Tudo Menos Economia

Por

Bagão Félix, Francisco Louçã e Ricardo Cabral

Ricardo Cabral

21 de Dezembro de 2016, 17:24

Por

A cura pode matar?

O BCE impôs ao Monte dei Paschi o prazo de 31 de Dezembro de 2016 para realizar um aumento de capital de 5 mil milhões de euros. O banco procura obter esse capital junto de investidores privados. Se não conseguir, como parece provável, o governo italiano intervirá realizando, na prática, uma injecção indirecta de capital público, de uma forma que aparentemente contorna as regras da União Bancária, dando a Comissão Europeia a entender que essa intervenção não seria considerada ajuda de Estado. O Estado italiano prepara, aliás, um pacote de 20 mil milhões de euros de resgate à banca italiana.

Os últimos dias de Dezembro passaram a ser dias perigosos. Porque quase parece que as autoridades europeias, no passado recente, aproveitaram a atenção das pessoas com as festividades de Natal, para operar grandes intervenções na banca. Este ano a atmosfera no ar é similar, sobretudo neste caso do Monte dei Paschi di Siena.  Este activismo das autoridades europeias incomoda porque é realizado de forma pouco transparente, sob a capa da necessidade de evitar pânico e corrida a bancos.

No prospecto de venda de acções para o referido aumento de capital, o Monte dei Paschi está obrigado, por lei, a informar sobre os principais riscos para o seu negócio como, aliás, ocorreu no malfadado aumento de capital do BES de Junho de 2014.

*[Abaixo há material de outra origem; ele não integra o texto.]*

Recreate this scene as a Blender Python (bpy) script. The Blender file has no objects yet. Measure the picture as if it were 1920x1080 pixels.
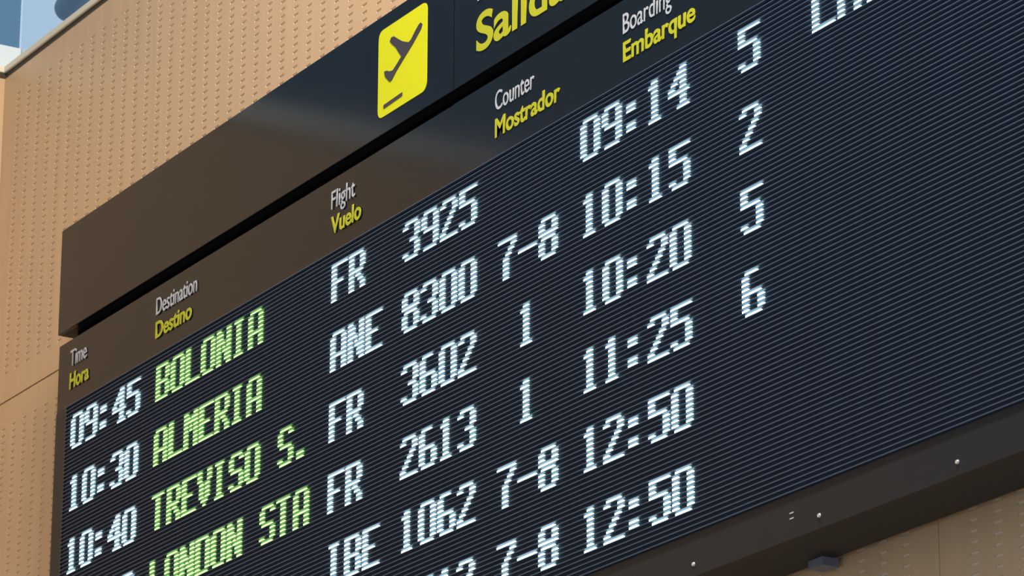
import bpy, math
from mathutils import Vector, Matrix
S = bpy.context.scene
COL = S.collection
ZO = 4.40                      # height of the display's first text row above the hall floor

# ------------------------------------------------------------------ camera
cam = bpy.data.cameras.new('camera'); camo = bpy.data.objects.new('camera', cam); COL.objects.link(camo)
R = Vector((0.51351637, 0.85807427, 0.00308044)); U = Vector((0.27043544, -0.16524755, 0.94845027))
W = Vector((-0.81434981, 0.48621168, 0.31691101))
M = Matrix((R, U, -W)).transposed().to_4x4()
M.translation = Vector((8.650854, -3.892427, -2.803516 + ZO))
camo.matrix_world = M
cam.sensor_width = 36; cam.lens = 7408.58 / 1920 * 36; cam.clip_start = .1; cam.clip_end = 200
cam.dof.use_dof = True; cam.dof.focus_distance = 8.0; cam.dof.aperture_fstop = 20
S.camera = camo

# ------------------------------------------------------------------ world, lights, exposure
wd = bpy.data.worlds.new('sky'); S.world = wd; wd.use_nodes = True
nt = wd.node_tree; nt.nodes.clear()
bg = nt.nodes.new('ShaderNodeBackground'); wo = nt.nodes.new('ShaderNodeOutputWorld')
bg.inputs[0].default_value = (.52, .68, .86, 1); bg.inputs[1].default_value = .95
nt.links.new(bg.outputs[0], wo.inputs[0])
S.view_settings.view_transform = 'Standard'; S.view_settings.look = 'None'
S.view_settings.gamma = 1; S.view_settings.use_curve_mapping = False
S.view_settings.exposure = 0.0


def area(name, loc, size, power, col, rot=(0, 0, 0)):
    l = bpy.data.lights.new(name, 'AREA'); l.shape = 'RECTANGLE'; l.size, l.size_y = size
    l.energy = power; l.color = col
    o = bpy.data.objects.new(name, l); COL.objects.link(o); o.location = loc; o.rotation_euler = rot
    return o


area('ceiling_light_strip', (3.9, -1.15, 3.40 + ZO), (3.4, .4), 590, (1, .88, .74))
area('ceiling_light_hall', (4.0, -5.5, 3.40 + ZO), (5.0, 2.0), 15, (1, .90, .80))


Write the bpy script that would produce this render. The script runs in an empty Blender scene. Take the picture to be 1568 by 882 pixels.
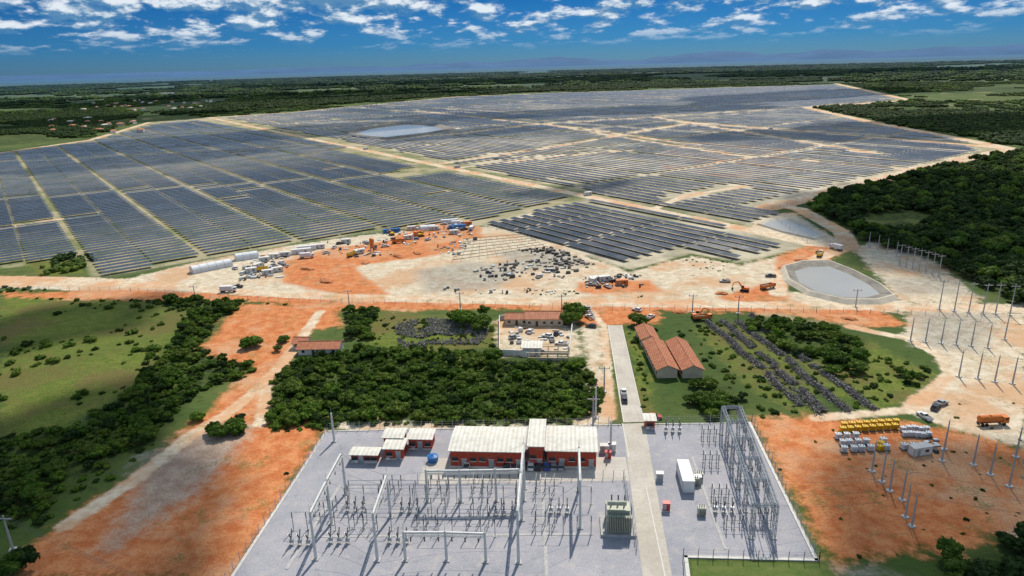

Um dos riscos que o banco refere está relacionado com um requisito de liquidez introduzido nos acordos de Basileia III relevante para os testes de stress do BCE e da Autoridade Bancária Europeia. Especificamente, segundo o Financial Times, nesse prospecto o Monte dei Paschi informa que, se ocorresse uma saída de depósitos de 10,4 mil milhões de euros ao longo de um mês, o banco só seria capaz de cumprir as suas obrigações de liquidez, para além desse prazo, se recorresse a outros instrumentos. Por exemplo, operações de cedência de liquidez não regulares do Eurosistema. Mas isso significa que o banco não cumpriria as suas obrigações regulatórias em relação a esse critério de liquidez.

Ou seja, a banca está obrigada a informar sobre o que prevê possa acontecer no futuro se o seu negócio correr muito mal (i.e., se ocorrer uma enorme fuga de depósitos). E se essa previsão sobre o que pode ocorrer no futuro for suficientemente má (falta de liquidez), o futuro ocorre hoje, de imediato, ou porque as autoridades intervêm ou porque o pânico se instala e aquilo que era um cenário sobre o futuro torna-se realidade porque os agentes acreditam que o cenário sobre o futuro vai mesmo ocorrer.

Parece, novamente, um filme de ficção científica com Tom Cruise (“Minority Report”). Com efeito, o requisito de liquidez acima referido afigura-se ser um mau instrumento de política regulatória bancária, porque não é possível prever o futuro com certeza e sobretudo porque é uma perversão do Estado de Direito Democrático, condenar no presente pessoas e empresas por “crimes” que ainda não ocorreram (o banco não ter liquidez no futuro para satisfazer as suas obrigações).

É de acompanhar com atenção o que ocorre ao Monte dei Paschi di Siena. Porque tudo indica que o Estado italiano não irá deixar que a União Bancária e as instituições europeias façam o que bem entendam com a banca italiana, expropriando-a e vendendo-a a interesses estrangeiros.

 

 

 

 

P.S.- Já depois de escrever o texto acima, o Financial Times informa esta tarde que o aumento de capital privado do Monte dei Paschi falhou, pelo que o Estado Italiano irá intervir, nacionalizando o banco, com previa acima.

P.S.S. (5.1.2017) – Corrige a palavra “Siena”.

Comentários

  1. pelo que diz mata de certeza – ou mata o sistema bancário Italiano (como matou o nosso) ou mata qualquer ilusão que alguém tinha de que há regras “europeias” para estas coisas. No segundo caso, que Ricardo augura como mais provável, fica fora de quaisquer dúvidas de que Portugal se deixa miseravelmente tratar como uma colónia para todo o serviço. Nesse caso desconfio que não serei o única que fica noutra expectativa: a da marcação de um novo desembarque no Mindelo.